Торжественность, с которой еда была подана (нужно ли говорить, что поэт оставил себе на таком же роскошном блюде такую же мизерную порцию?), показалась мне в ту минуту совершенно естественной. Здесь не было ни позы, ни рисовки. Было ясно, что тяготение к пышности свойственно Гумилеву не только в поэзии и что внешняя сторона бытовых отношений для него важнейший ритуал.
Братски разделив со мной свою убогую трапезу, он столь же торжественно достал из секретера оттиск своей трагедии «Гондла» и стал читать ее вслух при свете затейливо-прекрасной и тоже старинной лампады.
Но лампада потухла. Наступила тьма, и тут я стал свидетелем чуда: поэт и во тьме не перестал ни на миг читать свою трагедию, не только стихотворный текст, но и все ее прозаические ремарки, стоявшие в скобках, и тогда я уже не впервые увидел, какая у него необыкновенная память.
Впоследствии я убеждался в этом не раз. Зимой 1921 года он каждое воскресенье заходил за мной, и мы шли через весь город на Петроградскую сторону к нашей общей знакомой, Варваре Васильевне Шайкевич, большой поклоннице его поэзии, и, покуда мы шли по пустынному, промозглому, окоченевшему, тихому городу, он всю дорогу читал мне стихи Иннокентия Анненского и свои, новые, сочиненные только что, в последние дни. В ту зиму он создавал их во множестве, порою по нескольку в день. Было очевидно, что только теперь его дарование созрело вполне, оставив далеко позади все «Жемчуга» и «Колчаны».
Он помнил эти новые стихи наизусть, помнил даже черновые варианты, словно они были у него перед глазами. Я и теперь, когда читаю его «Лес», «Шестое чувство», «Заблудившийся трамвай», «Слово», «Память» в его сборнике «Огненный столп», — лучшие из всех, когда-либо написанных им, вспоминаю глуховатый, немного простуженный и совершенно новый для меня голос поэта, каким никогда он не читал своих прежних стихов. В голосе этом уже не было пышной торжественности. Что-то молитвенно-кроткое слышалось в той интонации, с которой в «Заблудившемся трамвае» он произносил имя Машенька, такое русское, никак не вмещавшееся в прежнем его словаре, где полновластно царили такие имена, как Лай-це, Андромеда, Маб, Семирамида, Лилит.
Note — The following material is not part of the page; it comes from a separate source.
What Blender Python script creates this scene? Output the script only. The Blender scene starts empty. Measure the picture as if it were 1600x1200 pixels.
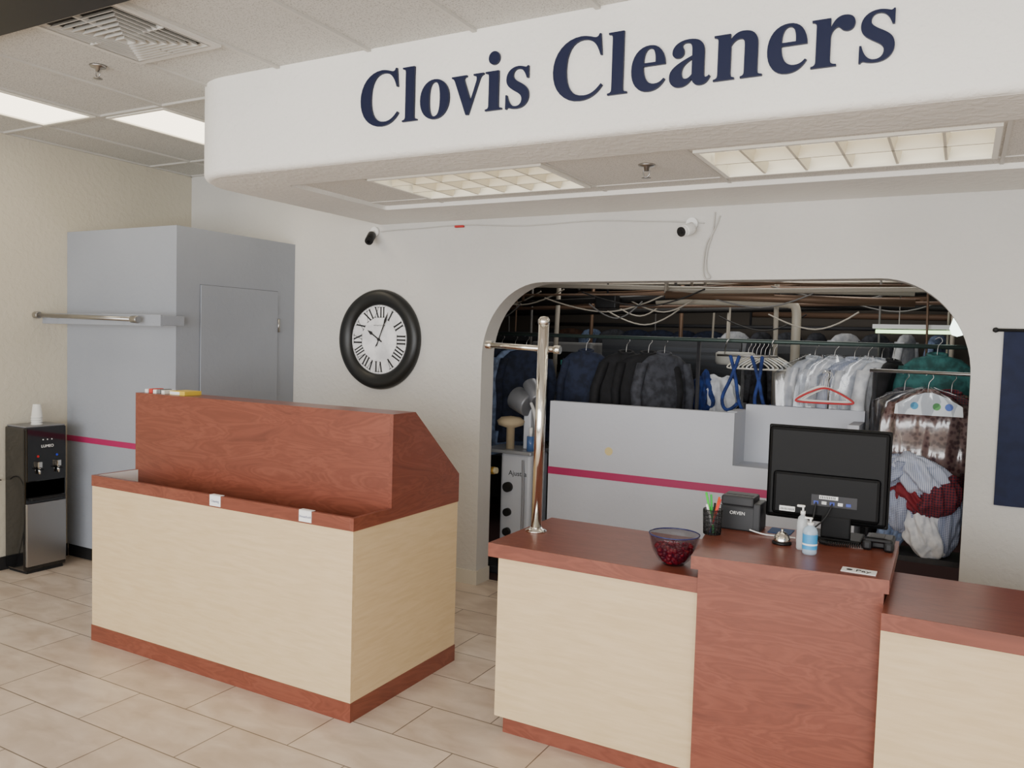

Это был новый Гумилев, наконец-то преодолевший холодную нарядность и декоративность своей ранней поэзии.
У Варвары Васильевны он чинно садился в кресло, прямой, как линейка (в креслах он никогда не разваливался), и, прихлебывая красное вино, которое каким-то чудом сохранилось у нее от старых времен, вновь прочитывал ей все свои последние стихи. Однажды мы застали у нее А. М. Горького, который незадолго до этого и познакомил нас с нею, Алексей Максимович, умевший слушать чужие стихи с необыкновенным вниманием, веско сказал Гумилеву:
— Вот какой из вас вырос талантище!
То была болдинскаяя осень Гумилева: самое изобилие стихов, созданных им в эти несколько месяцев, говорило о новых, открывшихся перед ним перспективах поэзии.